As writers and media artists how do we examine our ideas and feelings, how do we bring our authentic selves to our work, and how do we discover our personal creative centers?  Whatever it may be that locks us up or energizes us creatively—relationships, partying, the natural world, pop culture, solitude, food, social justice, beauty, religion, health—how do we interrogate it, imbue it with creative intention, allow it to transform us and to connect us with others?  Structure is one key to liberating and implementing creativity: structuring the way one creates and what one creates.  Writing Matters is a program that draws students to work at the intersection of structure, and literary and media arts.

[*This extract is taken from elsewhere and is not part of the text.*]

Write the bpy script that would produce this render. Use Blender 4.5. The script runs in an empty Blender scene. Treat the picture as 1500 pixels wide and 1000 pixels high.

Writing skills will be developed through self-reflection, in-class practice, lectures, workshops, readings, screenings, seminar and increasingly rigorous writing assignments.  Over the course of the program students will write story treatments, screenplays, essays, poetry, short stories, and analytical papers. Each student is expected to conclude the program having generated a significant, creative work-in-progress.

In fall quarter students will be introduced to theories and practices of classical story structure and design. In addition to theory and craft-based texts, our exploration will span fiction and creative nonfiction literature, film, and video.  Readings will include short fiction, poetry, autobiography, essays and screenplays.  Screenings will range from Hollywood classics and documentaries to personal video essays and experimental film.  As we study select readings, screen films, and share written work, we will examine narrative structure, the boundaries of classical story conventions, and the transforming nature of writing engaged with the moving image.

In winter quarter students will work on culminating projects that draw on the story structures and forms previously studied.  Each student will be expected to produce a well-developed written draft of creative writing or a script-based project.  Projects will be works-in-progress that demonstrate understanding of story structure and may be in the form of screenplays, video essay scripts, poetry, short stories, a combination of forms, or a form we haven’t thought of yet. The program will conclude with student presentations of works-in-progress as solo readings, lectures, and staged readings.

This is a rigorous two-quarter, full-time writing program designed for students who are ready to pick up pens, journals, notebooks, laptops, and get carried away.  Students are expected to attend off-campus film screenings, to participate fully in all program activities, and to work about 40 hours per week including class time.